Трудно утверждать с ясностию, какое Китай наш имел всегда понятие о Шу-Кинге. Богдыханы и ученые именовали ее источником учености... «очевидными наставлениями святости... благовестием закона Тиэнова [Божияго]... морем неизмеримые глубины правосудия и истинны... книгою Царей... искусством владеть народами... гласом древности... вождем для всех столетий».

Таковые пышные речения, сверх бесчисленных иных, находимых в книгах наших, не определяют никакого точного знаменования смысла. За морями твердят, что Шу-Кинг имеет власть законодательную и гражданскую, по праву торжественного внесения ее в записные книги шести верховных наших судилищ. Смешная сия ошибка не заслуживает примечания... Шуточная и забавная мысль: «...Вносить в книги судилищ государственных доходов, государственных общественных работ, государственных военных [113] дел и тому подобных!... Царям нашим, деловым их людям, нет ни до чего нужды, кроме законов: не совопрошаются ни с чем, креме оных».

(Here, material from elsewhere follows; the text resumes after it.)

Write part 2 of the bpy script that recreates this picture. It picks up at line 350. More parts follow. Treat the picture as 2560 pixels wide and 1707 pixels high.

Законы настоящей династии малое нечто заимствовали из Шу-Кинга, во многом же удаляются от пишемого в ней; явно противоречат в надлежащем до общественного права и коренных оснований отечества. А по тому ясно, что Шу-Кинг не участвует в решениях всякого рода судебных наших мест. Чтоб увидеть книгу сию в полном ее сиянии, надобно войти во святилище наук наших: там на престол славы приемлет почести от Царей, мужей мудрых и ученых. Проливает лучи света своего на все науки в государств; тщательно внемлется ее глас, как блюстителя и свидетеля времен учению древности. Император, произнося слова яко Самодержец, или яко глава учености, подпирает их местами Шу-Кинга; славится разумением глубины смысла сея книги; не вменяет за низкое для себя брать в руки перо и толковать места ее, избирая обычайно исходившее что либо из уст Государей и знаменитых мужей.

Деловые его люди, ценители всего ему подвластного, беспрестанное приемлют к ней прибежище: одни, дабы одобрены были их замыслы; другие, отъемля ненавистное в даваемых советах, и делая оные паче сильными; витии, стихотворцы, нравоучители, философы, правила ее имеют своими опорами, решения ее своим покровом, мысли душою, красоты пособиями к достижению до высочайшего слога, упражняющиеся в словесных [114] науках изящные умы, углубляющиеся в размышлениях, разумеют ее как Европейцы Библию. В училищах, там, где водворяются история и науки, власть Шу-Кинга без границ никогда не нарушается; решение ее свято. Шу-Кинг есть книга превосходнейшая для государственных особ и людей мудрых. Единогласно они вещают словами Ли-Киа: «...Ею только снискивается глубина знания закона Божияго, не совращаясь в суеверие... В летописях наших стоит: ...Открывает и толкует предания; естьли Шу-Кинг не первая из Кингов наших, то и не книга... Тшу Эн-Хе-Шу говорит: ...Равная глубина пишемого ею о духах и душах; повествования ее о Шонг-Тиэ пречудны». ...Юнг-Тшинг напоследок, отец ныне владеющего Государя, переведши Шу-Кинг на Татарский язык, так об ней изражается: «...Книга наидрагоценнейшая между всеми древними; гласе изволения Тиэна [Бога], светильник премудрости».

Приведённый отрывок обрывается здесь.